(Directions)
Identify each line containing the word "from" and copy it.

(Provided material)
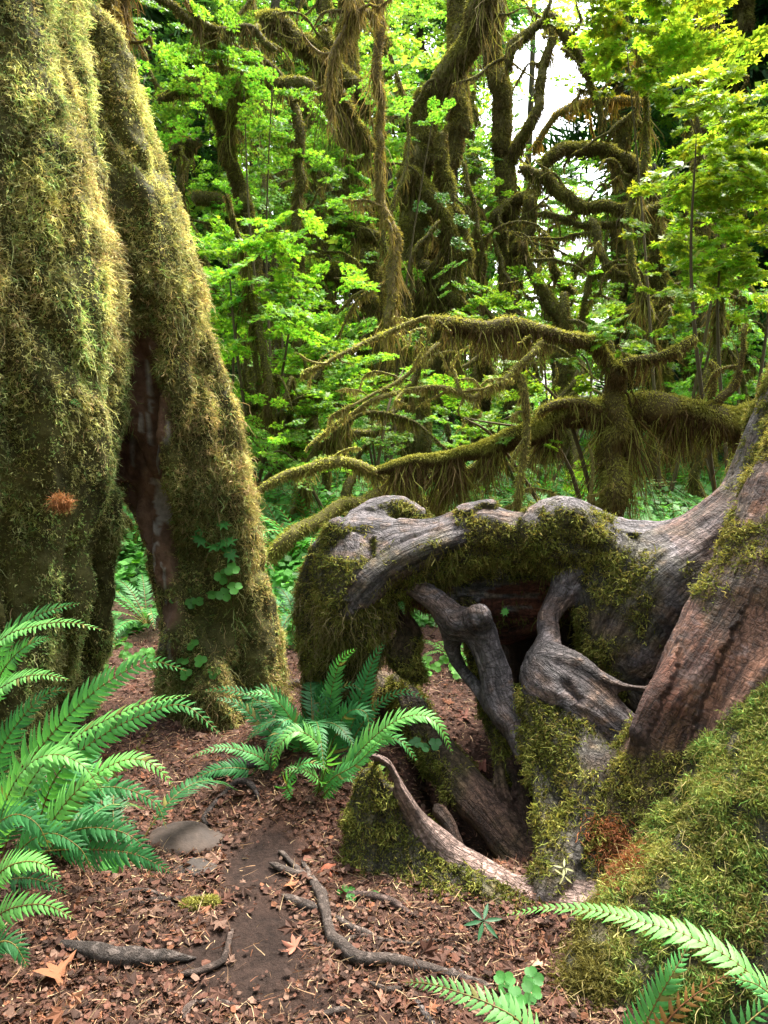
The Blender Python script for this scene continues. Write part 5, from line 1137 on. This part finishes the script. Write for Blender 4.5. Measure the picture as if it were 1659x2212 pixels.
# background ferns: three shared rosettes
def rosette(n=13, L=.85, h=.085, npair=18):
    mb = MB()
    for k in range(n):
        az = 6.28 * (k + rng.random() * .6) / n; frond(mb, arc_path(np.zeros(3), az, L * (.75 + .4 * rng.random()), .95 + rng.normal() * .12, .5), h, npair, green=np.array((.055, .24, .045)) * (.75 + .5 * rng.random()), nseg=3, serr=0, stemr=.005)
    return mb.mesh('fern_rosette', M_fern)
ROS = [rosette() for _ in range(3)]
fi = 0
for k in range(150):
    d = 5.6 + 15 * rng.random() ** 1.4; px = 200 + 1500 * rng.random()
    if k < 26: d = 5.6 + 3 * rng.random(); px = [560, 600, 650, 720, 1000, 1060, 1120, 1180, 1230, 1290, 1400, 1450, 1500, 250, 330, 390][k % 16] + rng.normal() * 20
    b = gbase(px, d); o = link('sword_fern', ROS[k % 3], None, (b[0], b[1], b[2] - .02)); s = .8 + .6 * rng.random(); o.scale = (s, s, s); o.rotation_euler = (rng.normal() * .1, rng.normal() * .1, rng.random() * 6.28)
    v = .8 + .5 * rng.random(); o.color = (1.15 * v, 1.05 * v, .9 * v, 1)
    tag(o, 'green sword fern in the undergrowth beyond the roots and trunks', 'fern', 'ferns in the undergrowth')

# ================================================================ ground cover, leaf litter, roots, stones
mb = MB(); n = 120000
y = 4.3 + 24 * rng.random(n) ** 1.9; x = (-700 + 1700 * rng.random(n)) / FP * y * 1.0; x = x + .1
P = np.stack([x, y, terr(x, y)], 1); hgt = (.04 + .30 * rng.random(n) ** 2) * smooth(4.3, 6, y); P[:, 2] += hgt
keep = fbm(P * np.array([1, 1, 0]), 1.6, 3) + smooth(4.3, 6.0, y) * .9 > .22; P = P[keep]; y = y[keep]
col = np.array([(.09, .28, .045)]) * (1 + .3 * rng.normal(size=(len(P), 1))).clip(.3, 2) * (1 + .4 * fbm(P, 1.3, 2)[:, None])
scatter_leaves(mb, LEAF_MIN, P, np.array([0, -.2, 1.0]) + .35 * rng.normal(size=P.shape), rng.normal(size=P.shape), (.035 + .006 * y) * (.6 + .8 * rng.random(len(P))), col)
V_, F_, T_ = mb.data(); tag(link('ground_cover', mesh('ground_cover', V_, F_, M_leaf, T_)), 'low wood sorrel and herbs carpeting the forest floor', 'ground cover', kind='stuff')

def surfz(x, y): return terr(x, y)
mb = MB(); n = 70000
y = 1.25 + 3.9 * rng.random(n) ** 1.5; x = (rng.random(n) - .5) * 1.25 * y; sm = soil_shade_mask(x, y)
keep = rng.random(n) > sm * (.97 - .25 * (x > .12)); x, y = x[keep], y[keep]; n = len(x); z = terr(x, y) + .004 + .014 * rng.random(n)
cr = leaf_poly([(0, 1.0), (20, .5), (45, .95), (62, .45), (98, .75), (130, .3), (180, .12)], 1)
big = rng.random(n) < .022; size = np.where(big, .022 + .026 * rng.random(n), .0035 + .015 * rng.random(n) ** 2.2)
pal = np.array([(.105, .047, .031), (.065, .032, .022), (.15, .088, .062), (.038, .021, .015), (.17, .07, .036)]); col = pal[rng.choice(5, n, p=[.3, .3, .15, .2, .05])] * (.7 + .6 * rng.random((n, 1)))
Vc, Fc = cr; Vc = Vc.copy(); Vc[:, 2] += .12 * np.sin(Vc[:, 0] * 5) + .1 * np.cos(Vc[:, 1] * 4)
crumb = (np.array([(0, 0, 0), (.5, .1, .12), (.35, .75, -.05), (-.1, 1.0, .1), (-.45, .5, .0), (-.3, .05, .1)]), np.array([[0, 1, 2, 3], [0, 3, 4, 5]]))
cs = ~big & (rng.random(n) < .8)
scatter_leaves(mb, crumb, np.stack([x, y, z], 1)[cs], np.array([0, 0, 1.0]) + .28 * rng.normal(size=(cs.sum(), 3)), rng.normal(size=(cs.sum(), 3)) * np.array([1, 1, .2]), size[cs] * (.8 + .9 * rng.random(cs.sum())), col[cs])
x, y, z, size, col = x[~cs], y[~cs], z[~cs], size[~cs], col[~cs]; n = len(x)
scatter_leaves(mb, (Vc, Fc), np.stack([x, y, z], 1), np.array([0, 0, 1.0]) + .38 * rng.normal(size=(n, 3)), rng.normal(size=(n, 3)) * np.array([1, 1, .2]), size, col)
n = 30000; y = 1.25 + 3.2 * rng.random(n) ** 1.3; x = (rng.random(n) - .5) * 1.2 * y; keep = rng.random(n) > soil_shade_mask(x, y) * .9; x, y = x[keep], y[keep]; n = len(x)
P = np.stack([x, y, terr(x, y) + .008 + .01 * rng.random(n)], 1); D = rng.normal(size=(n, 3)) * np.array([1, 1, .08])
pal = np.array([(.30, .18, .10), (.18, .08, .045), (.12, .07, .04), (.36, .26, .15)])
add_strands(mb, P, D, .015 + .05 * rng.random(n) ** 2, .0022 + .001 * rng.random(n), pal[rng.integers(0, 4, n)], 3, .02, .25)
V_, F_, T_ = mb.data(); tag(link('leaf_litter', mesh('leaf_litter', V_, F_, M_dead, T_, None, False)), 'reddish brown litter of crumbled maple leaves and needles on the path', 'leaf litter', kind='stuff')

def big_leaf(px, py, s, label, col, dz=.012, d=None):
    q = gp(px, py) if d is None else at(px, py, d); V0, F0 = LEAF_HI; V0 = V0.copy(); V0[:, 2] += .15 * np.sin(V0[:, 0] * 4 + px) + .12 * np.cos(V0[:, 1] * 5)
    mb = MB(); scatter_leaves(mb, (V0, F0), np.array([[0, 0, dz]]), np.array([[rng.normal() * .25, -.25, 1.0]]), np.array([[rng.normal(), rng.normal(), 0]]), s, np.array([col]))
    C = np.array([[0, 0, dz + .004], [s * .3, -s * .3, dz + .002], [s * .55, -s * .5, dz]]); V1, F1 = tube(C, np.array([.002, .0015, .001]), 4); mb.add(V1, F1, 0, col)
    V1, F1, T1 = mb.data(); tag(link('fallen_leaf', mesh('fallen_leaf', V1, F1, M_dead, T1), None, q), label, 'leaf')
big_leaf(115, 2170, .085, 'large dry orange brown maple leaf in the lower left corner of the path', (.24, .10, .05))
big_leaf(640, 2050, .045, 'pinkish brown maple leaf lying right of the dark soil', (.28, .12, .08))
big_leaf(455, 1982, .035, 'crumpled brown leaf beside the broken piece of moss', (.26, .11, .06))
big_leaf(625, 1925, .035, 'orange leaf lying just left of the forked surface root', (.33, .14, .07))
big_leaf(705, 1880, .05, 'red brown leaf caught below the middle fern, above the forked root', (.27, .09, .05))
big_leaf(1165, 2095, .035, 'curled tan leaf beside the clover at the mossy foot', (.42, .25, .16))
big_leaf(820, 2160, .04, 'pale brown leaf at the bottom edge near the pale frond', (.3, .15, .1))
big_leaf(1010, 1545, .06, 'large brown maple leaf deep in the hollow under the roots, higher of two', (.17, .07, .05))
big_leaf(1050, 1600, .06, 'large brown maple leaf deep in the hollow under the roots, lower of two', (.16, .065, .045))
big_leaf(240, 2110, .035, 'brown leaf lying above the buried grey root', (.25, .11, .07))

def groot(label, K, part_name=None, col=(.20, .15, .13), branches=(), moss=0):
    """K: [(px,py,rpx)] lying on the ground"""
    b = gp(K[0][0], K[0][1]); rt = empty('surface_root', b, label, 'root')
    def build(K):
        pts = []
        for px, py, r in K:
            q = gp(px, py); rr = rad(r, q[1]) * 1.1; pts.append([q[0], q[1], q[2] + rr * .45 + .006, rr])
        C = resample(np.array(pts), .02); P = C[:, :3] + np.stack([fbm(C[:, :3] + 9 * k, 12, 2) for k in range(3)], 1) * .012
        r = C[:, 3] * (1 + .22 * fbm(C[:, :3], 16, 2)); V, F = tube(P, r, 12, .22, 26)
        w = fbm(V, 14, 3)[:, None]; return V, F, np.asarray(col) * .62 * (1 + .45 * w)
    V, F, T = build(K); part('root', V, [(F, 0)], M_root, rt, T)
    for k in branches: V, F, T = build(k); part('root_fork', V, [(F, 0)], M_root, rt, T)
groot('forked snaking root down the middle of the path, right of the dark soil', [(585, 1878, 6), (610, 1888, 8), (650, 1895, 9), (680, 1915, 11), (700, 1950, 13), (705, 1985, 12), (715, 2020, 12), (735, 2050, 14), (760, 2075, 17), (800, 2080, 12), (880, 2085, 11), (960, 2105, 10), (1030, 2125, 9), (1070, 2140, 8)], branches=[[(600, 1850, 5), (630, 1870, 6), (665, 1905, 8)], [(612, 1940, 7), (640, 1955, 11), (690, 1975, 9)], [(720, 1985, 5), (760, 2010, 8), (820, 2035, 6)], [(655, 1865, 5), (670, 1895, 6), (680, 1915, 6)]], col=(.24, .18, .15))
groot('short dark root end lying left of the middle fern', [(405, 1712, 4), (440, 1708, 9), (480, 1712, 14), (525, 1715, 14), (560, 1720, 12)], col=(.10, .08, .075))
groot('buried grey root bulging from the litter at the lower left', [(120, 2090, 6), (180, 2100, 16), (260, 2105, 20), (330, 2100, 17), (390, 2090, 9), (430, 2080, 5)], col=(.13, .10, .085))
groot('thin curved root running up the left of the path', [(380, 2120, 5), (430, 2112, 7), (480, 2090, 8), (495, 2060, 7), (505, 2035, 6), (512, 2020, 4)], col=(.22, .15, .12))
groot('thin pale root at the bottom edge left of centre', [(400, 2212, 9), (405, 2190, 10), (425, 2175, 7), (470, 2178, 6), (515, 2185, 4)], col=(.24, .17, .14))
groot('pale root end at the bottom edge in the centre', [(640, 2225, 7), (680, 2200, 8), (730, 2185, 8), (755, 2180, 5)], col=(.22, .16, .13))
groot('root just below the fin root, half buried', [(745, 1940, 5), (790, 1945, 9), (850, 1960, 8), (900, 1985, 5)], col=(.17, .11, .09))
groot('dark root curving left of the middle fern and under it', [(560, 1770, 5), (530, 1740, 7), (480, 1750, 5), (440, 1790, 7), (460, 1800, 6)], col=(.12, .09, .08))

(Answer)
The Blender Python script for this scene continues. Write part 5, from line 1137 on. This part finishes the script. Write for Blender 4.5. Measure the picture as if it were 1659x2212 pixels.
groot('buried grey root bulging from the litter at the lower left', [(120, 2090, 6), (180, 2100, 16), (260, 2105, 20), (330, 2100, 17), (390, 2090, 9), (430, 2080, 5)], col=(.13, .10, .085))